Lawmakers, Educators Divided Over Bills Targeting What’s Taught in Classrooms

Beverly Cantrell - January 31, 2022 7:26 am

Education will be in the spotlight at the State Capitol this year with dozens of bills filed on the topic. But many of them have a particular focus: legislating what can and cannot be taught in the classroom.

State Sen. Nathan Dahm filed a bill compelling schools to teach at least 45 minutes on “victims of Communism” on or around November 7th.

A bill from Sen. George Burns would ban social studies teachers in courses with graduation requirements from being forced to discuss “currently controversial issues of public policy or social affairs.”

Sen. Rob Standridge has also filed multiple bills in education this session. One of his would block school libraries from having books on sex, sexual preference or gender identity if a parent asks for it to be removed.

It’s just school is not the right place,” said Standridge. “If children and parents want to do those things, they need to do it proactively on their own.”

The Senator, also a sponsor of the bill last year banning Critical Race Theory in the classroom, claims these types of bills are needed, and that political ideologies are being pushed in Oklahoma classrooms.

“School is their own worst enemy because the 5 or 10% of people that are controlling these things are going to ruin public school for everybody if they’re not careful,” said Standridge.

But Scott Farmer, the Superintendent at Fort Gibson Public Schools and the Legislative Chairman for the Oklahoma Association of School Administrators, says things like Critical Race Theory just aren’t an issue in Oklahoma schools.

“In the 20 years I’ve been an educator, 10 as superintendent, not once have we sat down and discussed this idea of critical race theory or CRT when we’ve developed our curriculum,” said Farmer.

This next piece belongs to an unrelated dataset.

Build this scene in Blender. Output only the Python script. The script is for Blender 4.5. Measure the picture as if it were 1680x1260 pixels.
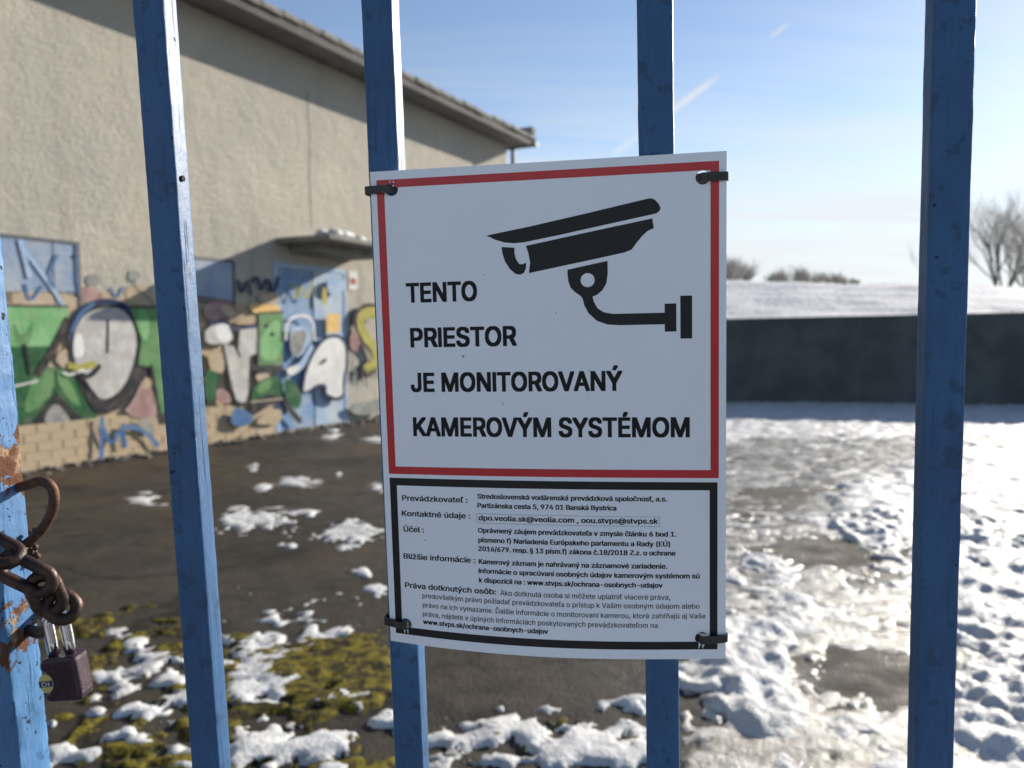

Farmer says legislation on what’s happening in the classroom isn’t new, but it is now in-focus nationally. And he says these new bills are having an impact on educators in a state already facing a teacher shortage.

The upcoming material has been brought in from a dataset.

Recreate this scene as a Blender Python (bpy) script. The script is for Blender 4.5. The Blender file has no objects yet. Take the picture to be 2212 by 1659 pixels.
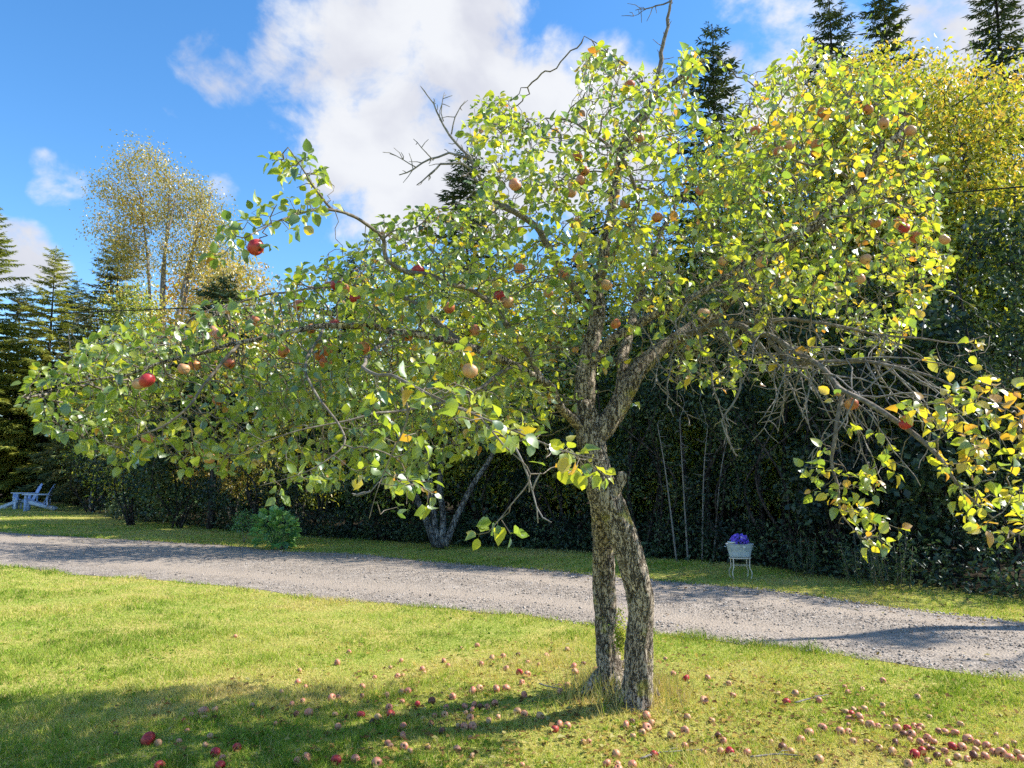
import bpy, math, random
import numpy as np
from mathutils import Vector, Matrix, noise as mnoise

rng = np.random.default_rng(11)
random.seed(11)
scene = bpy.context.scene
C = scene.collection

# ------------------------------------------------------------------ camera
CAMH = 1.6
FPX, CX, CY = 1580.0, 1106.0, 829.5            # survey frame of 2212 x 1659
PITCH = math.atan((1015 - CY) / FPX)
cam_data = bpy.data.cameras.new('camera')
cam_data.sensor_width = 36.0
cam_data.lens = 18.0 / (CX / FPX)
cam_data.clip_start = 0.05
cam_data.clip_end = 2000
cam = bpy.data.objects.new('camera', cam_data)
C.objects.link(cam)
cam.location = (0, 0, CAMH)
cam.rotation_euler = (math.pi / 2 + PITCH, 0, 0)
scene.camera = cam

# ------------------------------------------------------------------ light
SUN_AZ = math.atan2(0.98, 0.16)                # clockwise from +Y
SUN_EL = math.radians(43)
sun_vec = Vector((math.sin(SUN_AZ) * math.cos(SUN_EL), math.cos(SUN_AZ) * math.cos(SUN_EL), math.sin(SUN_EL)))
sd = bpy.data.lights.new('sun', 'SUN')
sd.energy = 5.0
sd.angle = math.radians(0.53)
sd.color = (1.0, 0.94, 0.84)
sun = bpy.data.objects.new('sun', sd)
C.objects.link(sun)
sun.rotation_euler = (-sun_vec).to_track_quat('-Z', 'Y').to_euler()
sun.location = (0, 0, 30)

vs = scene.view_settings
vs.view_transform = 'Standard'
vs.look = 'None'
vs.exposure = 0.95
vs.gamma = 1.0
scene.render.engine = 'CYCLES'
scene.cycles.use_denoising = False
scene.cycles.use_adaptive_sampling = True
scene.cycles.adaptive_threshold = .02
scene.cycles.max_bounces = 4
scene.cycles.diffuse_bounces = 3
scene.cycles.glossy_bounces = 1
scene.cycles.transmission_bounces = 2
scene.cycles.sample_clamp_indirect = 6


def P(px, py, d):
    """Point of the place seen at survey pixel (px, py) that lies d metres ahead."""
    u = (px - CX) / FPX
    v = (CY - py) / FPX
    y = math.cos(PITCH) - v * math.sin(PITCH)
    z = math.sin(PITCH) + v * math.cos(PITCH)
    s = d / y
    return np.array((u * s, d, CAMH + z * s))


def G(px, py):
    u = (px - CX) / FPX
    v = (CY - py) / FPX
    y = math.cos(PITCH) - v * math.sin(PITCH)
    z = math.sin(PITCH) + v * math.cos(PITCH)
    s = -CAMH / z
    return np.array((u * s, y * s))


def project(p):
    p = np.asarray(p)
    y, z = p[..., 1], p[..., 2] - CAMH
    c, s = math.cos(PITCH), math.sin(PITCH)
    dep = y * c + z * s
    up = -y * s + z * c
    return CX + FPX * p[..., 0] / dep, CY - FPX * up / dep


# ------------------------------------------------------------------ world: sky with clouds
world = bpy.data.worlds.new('World')
scene.world = world
world.use_nodes = True
nt = world.node_tree
nt.nodes.clear()
N = nt.nodes.new
L = nt.links.new
out = N('ShaderNodeOutputWorld')
sky = N('ShaderNodeTexSky')
sky.sky_type = 'NISHITA'
sky.sun_disc = False
sky.sun_elevation = SUN_EL
sky.sun_rotation = SUN_AZ
sky.air_density = 1.0
sky.dust_density = 0.2
sky.ozone_density = 3.0
hs = N('ShaderNodeHueSaturation')
hs.inputs['Saturation'].default_value = 1.25
hs.inputs['Value'].default_value = 1.0
L(sky.outputs[0], hs.inputs['Color'])
bg_sky = N('ShaderNodeBackground')
bg_sky.inputs['Strength'].default_value = 0.14
L(hs.outputs[0], bg_sky.inputs['Color'])
tc = N('ShaderNodeTexCoord')
nrm = N('ShaderNodeVectorMath')
nrm.operation = 'NORMALIZE'
L(tc.outputs['Generated'], nrm.inputs[0])


def wmath(op, a, b=None, c=None):
    n = N('ShaderNodeMath')
    n.operation = op
    for i, q in enumerate((a, b, c)):
        if q is None:
            continue
        if isinstance(q, (int, float)):
            n.inputs[i].default_value = q
        else:
            L(q, n.inputs[i])
    return n.outputs[0]


def wnoise(scale, detail, rough, off=(0, 0, 0), dist=0.0):
    mp = N('ShaderNodeMapping')
    mp.inputs['Location'].default_value = off
    mp.inputs['Scale'].default_value = (1, 1, 1.25)
    L(nrm.outputs[0], mp.inputs[0])
    n = N('ShaderNodeTexNoise')
    n.inputs['Scale'].default_value = scale
    n.inputs['Detail'].default_value = detail
    n.inputs['Roughness'].default_value = rough
    n.inputs['Distortion'].default_value = dist
    L(mp.outputs[0], n.inputs['Vector'])
    return n.outputs['Fac']


# cumulus banks, given as directions of the sky with an angular radius
CLOUDS = [(640, 140, .055, 1), (720, 190, .07, 1), (820, 150, .085, 1), (930, 90, .085, 1), (1010, 90, .055, 1), (780, 310, .085, 1), (900, 300, .09, 1), (690, 330, .05, .9),
          (1010, 370, .075, 1), (850, 410, .075, 1), (455, 130, .032, .85), (490, 165, .032, .9), (530, 190, .03, .8), (560, 130, .03, .6), (1090, 190, .05, .75), (1150, 260, .06, .8),
          (1330, 230, .07, 1), (1260, 300, .09, 1), (1690, 110, .05, .85), (1640, 190, .06, .9), (1780, 80, .04, .7), (1660, 20, .045, .7),
          (2130, 50, .07, 1), (2040, 20, .05, .9), (2230, 130, .10, 1), (1930, 80, .04, .6), (35, 550, .032, 1), (95, 585, .022, .85),
          (-30, 550, .035, 1), (140, 390, .020, .62), (100, 352, .014, .62), (115, 420, .018, .5), (490, 400, .02, .55), (378, 235, .014, .6)]
blobs = []
for px, py, r, k in CLOUDS:
    q = P(px, py, 10.0) - np.array((0, 0, CAMH))
    q /= np.linalg.norm(q)
    blobs.append((q, r * 1.0, k))
crng = np.random.default_rng(5)
while len(blobs) < len(CLOUDS) + 10:           # the same broken cloud all round the sky
    az = crng.uniform(-math.pi, math.pi)
    el = crng.uniform(.12, 1.3)
    if abs(az) < .85:
        continue
    for k in range(2):
        a2, e2 = az + crng.normal(0, .1), el + crng.normal(0, .05)
        blobs.append((np.array((math.sin(a2) * math.cos(e2), math.cos(a2) * math.cos(e2), math.sin(e2))), crng.uniform(.08, .17), 1))
acc = None
for q, r, k in blobs:
    dn = N('ShaderNodeVectorMath')
    dn.operation = 'DOT_PRODUCT'
    L(nrm.outputs[0], dn.inputs[0])
    dn.inputs[1].default_value = tuple(q)
    mr = N('ShaderNodeMapRange')
    mr.interpolation_type = 'SMOOTHSTEP'
    mr.inputs['From Min'].default_value = math.cos(r * 1.9)
    mr.inputs['From Max'].default_value = 1.0 - (1 - math.cos(r)) * .12
    mr.inputs['To Max'].default_value = k
    L(dn.outputs['Value'], mr.inputs['Value'])
    acc = mr.outputs[0] if acc is None else wmath('SMOOTH_MAX', acc, mr.outputs[0], .12)
n1 = wnoise(5.5, 7, .58, (1.3, .2, .7), .25)
n2 = wnoise(16, 6, .6, (4.1, 2.2, .3), .4)
dens = wmath('ADD', wmath('MULTIPLY', acc, .95), wmath('MULTIPLY', wmath('SUBTRACT', n1, .5), 2.6))
dens = wmath('ADD', dens, wmath('MULTIPLY', wmath('SUBTRACT', n2, .5), .9))
dens = wmath('MULTIPLY', dens, wmath('MINIMUM', wmath('MULTIPLY', acc, 6.0), 1.0))
mr = N('ShaderNodeMapRange')
mr.interpolation_type = 'SMOOTHSTEP'
mr.inputs['From Min'].default_value = .34
mr.inputs['From Max'].default_value = .92
L(dens, mr.inputs['Value'])
cover = mr.outputs[0]
n3 = wnoise(7, 5, .5, (7.7, 3.1, 1.9), .3)
shade = N('ShaderNodeMapRange')
shade.interpolation_type = 'SMOOTHSTEP'
shade.inputs['From Min'].default_value = .40
shade.inputs['From Max'].default_value = .66
L(wmath('MULTIPLY', n3, wmath('MINIMUM', wmath('ADD', acc, .25), 1.0)), shade.inputs['Value'])
cm = N('ShaderNodeMix')
cm.data_type = 'RGBA'
cm.inputs[6].default_value = (.74, .76, .80, 1)
cm.inputs[7].default_value = (.58, .60, .68, 1)
L(shade.outputs[0], cm.inputs[0])
bg_c = N('ShaderNodeBackground')
bg_c.inputs['Strength'].default_value = 0.63
L(cm.outputs[2], bg_c.inputs['Color'])
mix = N('ShaderNodeMixShader')
L(cover, mix.inputs[0])
L(bg_sky.outputs[0], mix.inputs[1])
L(bg_c.outputs[0], mix.inputs[2])
L(mix.outputs[0], out.inputs[0])
world.cycles.sampling_method = 'MANUAL'
world.cycles.sample_map_resolution = 512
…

“They also land squarely on the desk of teachers. And our teaching staff has been through a lot lately and I just think it can be counterintuitive and counterproductive to moving the needle in Oklahoma,” said Farmer.

When asked if these types of bills have made teachers look at leaving the profession, Farmer responded, “Yea, I think it has.”

And new data seems to show parents share educators’ concerns. A December survey from the non-profit Learning Heroes shows 68% of parents are worried about politicians who are not lawmakers making decisions about what students learn in the classroom.

But Sen. Standridge says these bills are in response to what he’s hearing from parents.

“The ultimate arbiter of the child’s upbringing is the parent. And if parents are telling us that schools aren’t doing it the way they want it done, then it’s our job to fix that. Period,” says Standridge.

So where is the line? How do we know when to let teachers teach and where lawmakers need to step in?

It’s an area educators and lawmakers remain divided.

“I’d say you draw it at reading, writing, arithmetic,” said Standridge. “The job of teachers is to teach education, not morality, not things that they know is a parents’ responsibility.”

“Let’s trust our electorate to elect school boards to help manage that and keep our decisions local. But let’s go as a legislature at 23rd and Lincoln and let’s invest in a robust way in public education as we’ve never seen before in Oklahoma,” said Farmer.

The legislative session begins on February 7th.